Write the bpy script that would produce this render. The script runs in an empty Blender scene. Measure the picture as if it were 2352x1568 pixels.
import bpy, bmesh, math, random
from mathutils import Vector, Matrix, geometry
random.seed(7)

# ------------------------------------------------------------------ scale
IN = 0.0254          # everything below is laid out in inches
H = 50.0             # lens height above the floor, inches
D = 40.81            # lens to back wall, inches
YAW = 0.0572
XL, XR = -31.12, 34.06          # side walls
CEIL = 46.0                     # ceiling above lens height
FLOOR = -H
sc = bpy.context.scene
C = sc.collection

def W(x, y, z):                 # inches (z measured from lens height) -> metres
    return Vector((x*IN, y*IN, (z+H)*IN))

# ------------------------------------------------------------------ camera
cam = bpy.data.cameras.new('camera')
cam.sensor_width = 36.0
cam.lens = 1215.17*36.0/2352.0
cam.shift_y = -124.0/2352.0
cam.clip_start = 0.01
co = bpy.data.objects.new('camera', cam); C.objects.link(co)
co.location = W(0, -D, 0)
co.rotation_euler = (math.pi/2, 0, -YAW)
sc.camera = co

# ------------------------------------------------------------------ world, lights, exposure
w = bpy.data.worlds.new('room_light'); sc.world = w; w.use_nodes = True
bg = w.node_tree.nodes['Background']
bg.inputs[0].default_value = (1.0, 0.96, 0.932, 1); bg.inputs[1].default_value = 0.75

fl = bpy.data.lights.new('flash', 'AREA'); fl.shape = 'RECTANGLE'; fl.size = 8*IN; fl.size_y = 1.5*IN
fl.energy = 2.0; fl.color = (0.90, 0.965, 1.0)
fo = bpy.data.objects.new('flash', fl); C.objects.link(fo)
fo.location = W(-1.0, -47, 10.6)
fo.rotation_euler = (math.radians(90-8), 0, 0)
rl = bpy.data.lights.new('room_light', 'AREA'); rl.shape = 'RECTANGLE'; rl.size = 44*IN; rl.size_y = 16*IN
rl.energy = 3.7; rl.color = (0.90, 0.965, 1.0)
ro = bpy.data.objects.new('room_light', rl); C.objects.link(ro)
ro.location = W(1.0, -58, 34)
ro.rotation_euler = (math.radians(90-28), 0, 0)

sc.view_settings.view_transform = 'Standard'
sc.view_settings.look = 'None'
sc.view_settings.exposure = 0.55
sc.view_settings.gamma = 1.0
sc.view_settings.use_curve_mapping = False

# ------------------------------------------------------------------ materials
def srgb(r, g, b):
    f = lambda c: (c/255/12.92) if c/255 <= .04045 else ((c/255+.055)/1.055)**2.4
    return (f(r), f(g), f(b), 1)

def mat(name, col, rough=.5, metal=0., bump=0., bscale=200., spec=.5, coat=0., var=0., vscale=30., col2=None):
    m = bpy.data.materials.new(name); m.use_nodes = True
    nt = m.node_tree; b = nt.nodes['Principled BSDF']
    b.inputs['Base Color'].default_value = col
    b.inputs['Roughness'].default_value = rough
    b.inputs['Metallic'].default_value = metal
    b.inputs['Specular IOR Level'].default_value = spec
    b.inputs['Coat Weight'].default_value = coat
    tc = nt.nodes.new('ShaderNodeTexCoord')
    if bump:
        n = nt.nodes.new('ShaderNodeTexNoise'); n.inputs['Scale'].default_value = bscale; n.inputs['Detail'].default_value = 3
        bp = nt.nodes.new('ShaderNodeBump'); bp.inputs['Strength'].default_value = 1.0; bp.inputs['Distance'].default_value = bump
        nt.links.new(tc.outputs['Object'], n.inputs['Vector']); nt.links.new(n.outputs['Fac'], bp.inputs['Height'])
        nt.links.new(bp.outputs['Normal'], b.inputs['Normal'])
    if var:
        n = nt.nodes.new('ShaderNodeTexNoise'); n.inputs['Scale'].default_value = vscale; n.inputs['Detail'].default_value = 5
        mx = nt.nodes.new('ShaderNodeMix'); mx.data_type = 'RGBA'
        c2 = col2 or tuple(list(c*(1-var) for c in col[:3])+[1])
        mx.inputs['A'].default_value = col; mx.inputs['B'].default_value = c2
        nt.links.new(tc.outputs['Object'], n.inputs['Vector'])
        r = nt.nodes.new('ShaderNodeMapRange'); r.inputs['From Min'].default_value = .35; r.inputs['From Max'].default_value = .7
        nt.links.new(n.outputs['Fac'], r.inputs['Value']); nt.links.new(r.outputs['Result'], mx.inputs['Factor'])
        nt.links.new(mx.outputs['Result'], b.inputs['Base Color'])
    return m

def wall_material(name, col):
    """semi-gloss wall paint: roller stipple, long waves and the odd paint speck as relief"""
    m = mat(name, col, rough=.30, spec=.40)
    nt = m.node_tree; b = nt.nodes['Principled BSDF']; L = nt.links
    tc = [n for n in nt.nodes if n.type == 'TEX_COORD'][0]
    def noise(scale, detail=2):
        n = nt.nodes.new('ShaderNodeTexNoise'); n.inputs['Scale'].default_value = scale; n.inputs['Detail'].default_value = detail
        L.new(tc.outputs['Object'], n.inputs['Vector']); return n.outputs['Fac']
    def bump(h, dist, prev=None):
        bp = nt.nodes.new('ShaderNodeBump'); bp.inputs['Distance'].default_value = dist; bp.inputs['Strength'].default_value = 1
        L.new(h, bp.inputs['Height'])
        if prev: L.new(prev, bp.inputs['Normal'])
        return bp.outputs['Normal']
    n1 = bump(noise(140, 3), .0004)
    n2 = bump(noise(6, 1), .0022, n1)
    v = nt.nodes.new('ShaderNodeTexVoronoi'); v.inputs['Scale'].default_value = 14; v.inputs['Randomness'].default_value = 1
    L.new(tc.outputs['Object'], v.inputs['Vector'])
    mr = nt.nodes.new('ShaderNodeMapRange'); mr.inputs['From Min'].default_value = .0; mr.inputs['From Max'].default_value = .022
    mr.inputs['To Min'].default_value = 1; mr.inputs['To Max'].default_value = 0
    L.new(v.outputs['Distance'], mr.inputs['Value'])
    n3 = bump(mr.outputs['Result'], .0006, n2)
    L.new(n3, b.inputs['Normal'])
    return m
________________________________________
# [BRIEF]
Restate the whole of the material exactly.

# [WRITTEN ANSWER]
Write the bpy script that would produce this render. The script runs in an empty Blender scene. Measure the picture as if it were 2352x1568 pixels.
import bpy, bmesh, math, random
from mathutils import Vector, Matrix, geometry
random.seed(7)

# ------------------------------------------------------------------ scale
IN = 0.0254          # everything below is laid out in inches
H = 50.0             # lens height above the floor, inches
D = 40.81            # lens to back wall, inches
YAW = 0.0572
XL, XR = -31.12, 34.06          # side walls
CEIL = 46.0                     # ceiling above lens height
FLOOR = -H
sc = bpy.context.scene
C = sc.collection

def W(x, y, z):                 # inches (z measured from lens height) -> metres
    return Vector((x*IN, y*IN, (z+H)*IN))

# ------------------------------------------------------------------ camera
cam = bpy.data.cameras.new('camera')
cam.sensor_width = 36.0
cam.lens = 1215.17*36.0/2352.0
cam.shift_y = -124.0/2352.0
cam.clip_start = 0.01
co = bpy.data.objects.new('camera', cam); C.objects.link(co)
co.location = W(0, -D, 0)
co.rotation_euler = (math.pi/2, 0, -YAW)
sc.camera = co

# ------------------------------------------------------------------ world, lights, exposure
w = bpy.data.worlds.new('room_light'); sc.world = w; w.use_nodes = True
bg = w.node_tree.nodes['Background']
bg.inputs[0].default_value = (1.0, 0.96, 0.932, 1); bg.inputs[1].default_value = 0.75

fl = bpy.data.lights.new('flash', 'AREA'); fl.shape = 'RECTANGLE'; fl.size = 8*IN; fl.size_y = 1.5*IN
fl.energy = 2.0; fl.color = (0.90, 0.965, 1.0)
fo = bpy.data.objects.new('flash', fl); C.objects.link(fo)
fo.location = W(-1.0, -47, 10.6)
fo.rotation_euler = (math.radians(90-8), 0, 0)
rl = bpy.data.lights.new('room_light', 'AREA'); rl.shape = 'RECTANGLE'; rl.size = 44*IN; rl.size_y = 16*IN
rl.energy = 3.7; rl.color = (0.90, 0.965, 1.0)
ro = bpy.data.objects.new('room_light', rl); C.objects.link(ro)
ro.location = W(1.0, -58, 34)
ro.rotation_euler = (math.radians(90-28), 0, 0)

sc.view_settings.view_transform = 'Standard'
sc.view_settings.look = 'None'
sc.view_settings.exposure = 0.55
sc.view_settings.gamma = 1.0
sc.view_settings.use_curve_mapping = False

# ------------------------------------------------------------------ materials
def srgb(r, g, b):
    f = lambda c: (c/255/12.92) if c/255 <= .04045 else ((c/255+.055)/1.055)**2.4
    return (f(r), f(g), f(b), 1)

def mat(name, col, rough=.5, metal=0., bump=0., bscale=200., spec=.5, coat=0., var=0., vscale=30., col2=None):
    m = bpy.data.materials.new(name); m.use_nodes = True
    nt = m.node_tree; b = nt.nodes['Principled BSDF']
    b.inputs['Base Color'].default_value = col
    b.inputs['Roughness'].default_value = rough
    b.inputs['Metallic'].default_value = metal
    b.inputs['Specular IOR Level'].default_value = spec
    b.inputs['Coat Weight'].default_value = coat
    tc = nt.nodes.new('ShaderNodeTexCoord')
    if bump:
        n = nt.nodes.new('ShaderNodeTexNoise'); n.inputs['Scale'].default_value = bscale; n.inputs['Detail'].default_value = 3
        bp = nt.nodes.new('ShaderNodeBump'); bp.inputs['Strength'].default_value = 1.0; bp.inputs['Distance'].default_value = bump
        nt.links.new(tc.outputs['Object'], n.inputs['Vector']); nt.links.new(n.outputs['Fac'], bp.inputs['Height'])
        nt.links.new(bp.outputs['Normal'], b.inputs['Normal'])
    if var:
        n = nt.nodes.new('ShaderNodeTexNoise'); n.inputs['Scale'].default_value = vscale; n.inputs['Detail'].default_value = 5
        mx = nt.nodes.new('ShaderNodeMix'); mx.data_type = 'RGBA'
        c2 = col2 or tuple(list(c*(1-var) for c in col[:3])+[1])
        mx.inputs['A'].default_value = col; mx.inputs['B'].default_value = c2
        nt.links.new(tc.outputs['Object'], n.inputs['Vector'])
        r = nt.nodes.new('ShaderNodeMapRange'); r.inputs['From Min'].default_value = .35; r.inputs['From Max'].default_value = .7
        nt.links.new(n.outputs['Fac'], r.inputs['Value']); nt.links.new(r.outputs['Result'], mx.inputs['Factor'])
        nt.links.new(mx.outputs['Result'], b.inputs['Base Color'])
    return m

def wall_material(name, col):
    """semi-gloss wall paint: roller stipple, long waves and the odd paint speck as relief"""
    m = mat(name, col, rough=.30, spec=.40)
    nt = m.node_tree; b = nt.nodes['Principled BSDF']; L = nt.links
    tc = [n for n in nt.nodes if n.type == 'TEX_COORD'][0]
    def noise(scale, detail=2):
        n = nt.nodes.new('ShaderNodeTexNoise'); n.inputs['Scale'].default_value = scale; n.inputs['Detail'].default_value = detail
        L.new(tc.outputs['Object'], n.inputs['Vector']); return n.outputs['Fac']
    def bump(h, dist, prev=None):
        bp = nt.nodes.new('ShaderNodeBump'); bp.inputs['Distance'].default_value = dist; bp.inputs['Strength'].default_value = 1
        L.new(h, bp.inputs['Height'])
        if prev: L.new(prev, bp.inputs['Normal'])
        return bp.outputs['Normal']
    n1 = bump(noise(140, 3), .0004)
    n2 = bump(noise(6, 1), .0022, n1)
    v = nt.nodes.new('ShaderNodeTexVoronoi'); v.inputs['Scale'].default_value = 14; v.inputs['Randomness'].default_value = 1
    L.new(tc.outputs['Object'], v.inputs['Vector'])
    mr = nt.nodes.new('ShaderNodeMapRange'); mr.inputs['From Min'].default_value = .0; mr.inputs['From Max'].default_value = .022
    mr.inputs['To Min'].default_value = 1; mr.inputs['To Max'].default_value = 0
    L.new(v.outputs['Distance'], mr.inputs['Value'])
    n3 = bump(mr.outputs['Result'], .0006, n2)
    L.new(n3, b.inputs['Normal'])
    return m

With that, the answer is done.